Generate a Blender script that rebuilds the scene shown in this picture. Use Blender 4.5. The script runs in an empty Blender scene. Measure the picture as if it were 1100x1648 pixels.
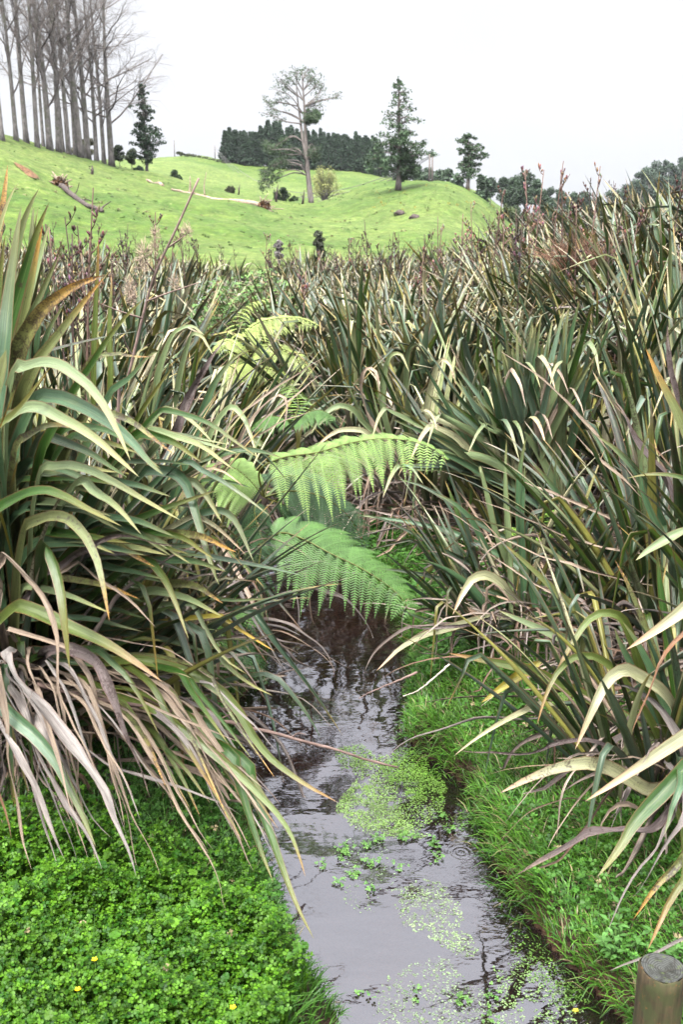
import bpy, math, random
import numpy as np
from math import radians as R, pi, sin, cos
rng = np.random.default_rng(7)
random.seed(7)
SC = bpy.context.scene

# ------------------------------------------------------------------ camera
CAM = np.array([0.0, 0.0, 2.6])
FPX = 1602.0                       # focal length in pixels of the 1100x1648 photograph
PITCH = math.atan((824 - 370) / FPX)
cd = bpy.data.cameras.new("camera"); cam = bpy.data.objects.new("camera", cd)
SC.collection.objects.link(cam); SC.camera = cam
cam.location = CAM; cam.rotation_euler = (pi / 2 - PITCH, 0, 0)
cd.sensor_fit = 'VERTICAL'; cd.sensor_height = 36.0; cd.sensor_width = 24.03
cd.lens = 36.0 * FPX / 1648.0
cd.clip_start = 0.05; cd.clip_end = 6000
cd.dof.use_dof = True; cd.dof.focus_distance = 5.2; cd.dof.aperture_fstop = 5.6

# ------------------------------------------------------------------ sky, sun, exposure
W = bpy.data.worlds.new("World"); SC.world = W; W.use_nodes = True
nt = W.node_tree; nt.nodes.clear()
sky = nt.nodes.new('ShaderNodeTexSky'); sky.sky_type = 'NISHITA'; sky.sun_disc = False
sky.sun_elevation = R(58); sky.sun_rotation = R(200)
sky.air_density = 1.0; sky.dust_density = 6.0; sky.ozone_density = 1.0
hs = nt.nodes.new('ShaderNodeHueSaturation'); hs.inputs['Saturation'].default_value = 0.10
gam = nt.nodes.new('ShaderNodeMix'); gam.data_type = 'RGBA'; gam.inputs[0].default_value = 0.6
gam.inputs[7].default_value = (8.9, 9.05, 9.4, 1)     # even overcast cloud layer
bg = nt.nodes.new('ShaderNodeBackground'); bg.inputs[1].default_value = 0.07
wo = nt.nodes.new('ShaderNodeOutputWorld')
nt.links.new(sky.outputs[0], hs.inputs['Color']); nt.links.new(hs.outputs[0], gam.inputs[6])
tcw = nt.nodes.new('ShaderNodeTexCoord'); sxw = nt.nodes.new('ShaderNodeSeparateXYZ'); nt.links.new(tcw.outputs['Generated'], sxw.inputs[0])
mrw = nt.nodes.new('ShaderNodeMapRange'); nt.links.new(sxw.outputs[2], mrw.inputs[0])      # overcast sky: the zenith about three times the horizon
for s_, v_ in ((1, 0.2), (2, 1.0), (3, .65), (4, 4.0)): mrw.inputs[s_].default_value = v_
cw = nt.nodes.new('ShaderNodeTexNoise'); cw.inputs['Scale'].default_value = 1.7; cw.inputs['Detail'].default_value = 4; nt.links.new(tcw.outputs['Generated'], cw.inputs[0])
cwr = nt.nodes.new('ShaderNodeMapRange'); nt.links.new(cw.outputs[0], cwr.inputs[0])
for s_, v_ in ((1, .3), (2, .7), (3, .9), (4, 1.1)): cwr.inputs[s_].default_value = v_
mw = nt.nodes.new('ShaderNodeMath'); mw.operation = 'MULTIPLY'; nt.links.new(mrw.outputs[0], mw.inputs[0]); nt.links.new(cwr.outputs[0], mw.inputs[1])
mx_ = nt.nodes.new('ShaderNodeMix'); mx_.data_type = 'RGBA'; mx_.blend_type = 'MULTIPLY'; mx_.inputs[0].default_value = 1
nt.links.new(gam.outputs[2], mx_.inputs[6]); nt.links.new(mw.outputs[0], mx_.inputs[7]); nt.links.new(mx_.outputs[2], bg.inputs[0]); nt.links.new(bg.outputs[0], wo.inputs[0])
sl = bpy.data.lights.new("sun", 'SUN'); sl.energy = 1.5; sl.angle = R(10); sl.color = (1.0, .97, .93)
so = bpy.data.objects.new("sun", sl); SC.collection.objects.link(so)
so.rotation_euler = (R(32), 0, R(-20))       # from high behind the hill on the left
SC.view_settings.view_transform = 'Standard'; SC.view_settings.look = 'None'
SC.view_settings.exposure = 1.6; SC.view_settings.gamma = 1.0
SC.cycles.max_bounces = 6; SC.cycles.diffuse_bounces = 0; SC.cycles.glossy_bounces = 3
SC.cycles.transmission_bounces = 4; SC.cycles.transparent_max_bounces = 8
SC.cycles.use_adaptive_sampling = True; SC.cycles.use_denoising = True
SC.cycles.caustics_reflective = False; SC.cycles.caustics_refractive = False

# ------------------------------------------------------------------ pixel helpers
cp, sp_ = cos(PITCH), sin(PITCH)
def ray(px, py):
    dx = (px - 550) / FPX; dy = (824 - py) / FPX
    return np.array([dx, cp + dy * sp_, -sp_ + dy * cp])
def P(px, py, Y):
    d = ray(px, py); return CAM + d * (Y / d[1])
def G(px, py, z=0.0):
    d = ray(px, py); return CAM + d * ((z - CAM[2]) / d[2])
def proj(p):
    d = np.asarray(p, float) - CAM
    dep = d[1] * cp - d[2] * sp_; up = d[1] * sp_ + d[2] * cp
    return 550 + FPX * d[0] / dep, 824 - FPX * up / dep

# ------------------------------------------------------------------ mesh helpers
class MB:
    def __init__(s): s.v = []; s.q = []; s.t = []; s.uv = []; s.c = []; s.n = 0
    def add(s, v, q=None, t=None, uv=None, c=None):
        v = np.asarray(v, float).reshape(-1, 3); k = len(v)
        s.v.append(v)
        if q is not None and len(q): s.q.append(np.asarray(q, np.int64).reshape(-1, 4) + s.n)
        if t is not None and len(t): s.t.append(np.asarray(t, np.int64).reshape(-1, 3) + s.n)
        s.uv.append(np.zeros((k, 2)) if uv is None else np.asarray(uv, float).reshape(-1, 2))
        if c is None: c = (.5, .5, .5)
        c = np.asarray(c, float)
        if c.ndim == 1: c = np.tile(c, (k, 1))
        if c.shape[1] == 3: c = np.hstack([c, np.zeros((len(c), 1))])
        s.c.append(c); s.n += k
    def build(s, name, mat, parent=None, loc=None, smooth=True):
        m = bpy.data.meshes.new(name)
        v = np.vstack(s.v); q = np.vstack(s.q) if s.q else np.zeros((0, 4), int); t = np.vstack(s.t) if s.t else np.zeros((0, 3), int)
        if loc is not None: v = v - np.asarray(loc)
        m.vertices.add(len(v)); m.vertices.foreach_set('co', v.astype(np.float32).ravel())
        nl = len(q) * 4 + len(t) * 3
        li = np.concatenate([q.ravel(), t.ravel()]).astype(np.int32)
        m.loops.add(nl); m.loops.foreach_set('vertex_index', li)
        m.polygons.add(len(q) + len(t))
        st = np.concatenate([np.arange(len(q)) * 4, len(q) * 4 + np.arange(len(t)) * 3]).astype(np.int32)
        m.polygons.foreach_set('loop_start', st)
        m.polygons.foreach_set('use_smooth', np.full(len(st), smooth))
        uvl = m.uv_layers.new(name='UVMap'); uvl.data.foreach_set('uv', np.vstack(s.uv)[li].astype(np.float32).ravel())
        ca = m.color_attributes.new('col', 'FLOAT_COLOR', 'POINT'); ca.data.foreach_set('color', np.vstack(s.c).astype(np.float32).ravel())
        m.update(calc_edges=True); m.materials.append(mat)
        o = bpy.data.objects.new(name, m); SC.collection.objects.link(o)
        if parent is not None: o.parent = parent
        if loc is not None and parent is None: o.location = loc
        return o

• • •

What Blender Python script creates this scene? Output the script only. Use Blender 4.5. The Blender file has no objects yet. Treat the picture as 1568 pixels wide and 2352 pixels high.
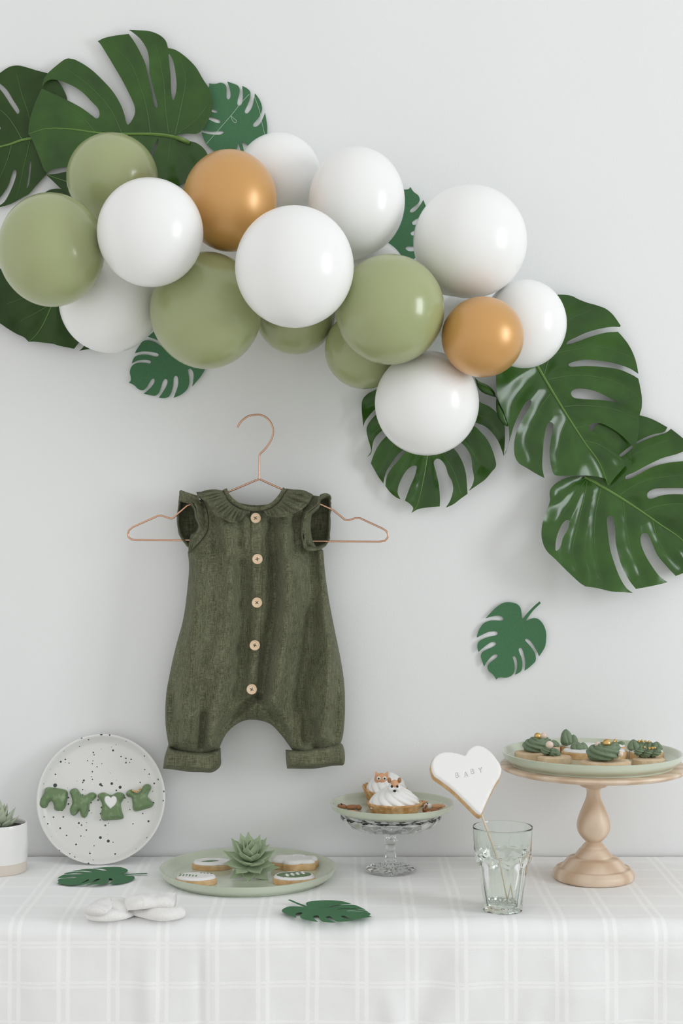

• • •

Repeat, with no pictures, exactly the lines from the one containing "Generate a Blender" through the one containing "cd.dof.use_dof = True;", the first and last included.

Generate a Blender script that rebuilds the scene shown in this picture. Use Blender 4.5. The script runs in an empty Blender scene. Measure the picture as if it were 1100x1648 pixels.
import bpy, math, random
import numpy as np
from math import radians as R, pi, sin, cos
rng = np.random.default_rng(7)
random.seed(7)
SC = bpy.context.scene

# ------------------------------------------------------------------ camera
CAM = np.array([0.0, 0.0, 2.6])
FPX = 1602.0                       # focal length in pixels of the 1100x1648 photograph
PITCH = math.atan((824 - 370) / FPX)
cd = bpy.data.cameras.new("camera"); cam = bpy.data.objects.new("camera", cd)
SC.collection.objects.link(cam); SC.camera = cam
cam.location = CAM; cam.rotation_euler = (pi / 2 - PITCH, 0, 0)
cd.sensor_fit = 'VERTICAL'; cd.sensor_height = 36.0; cd.sensor_width = 24.03
cd.lens = 36.0 * FPX / 1648.0
cd.clip_start = 0.05; cd.clip_end = 6000
cd.dof.use_dof = True; cd.dof.focus_distance = 5.2; cd.dof.aperture_fstop = 5.6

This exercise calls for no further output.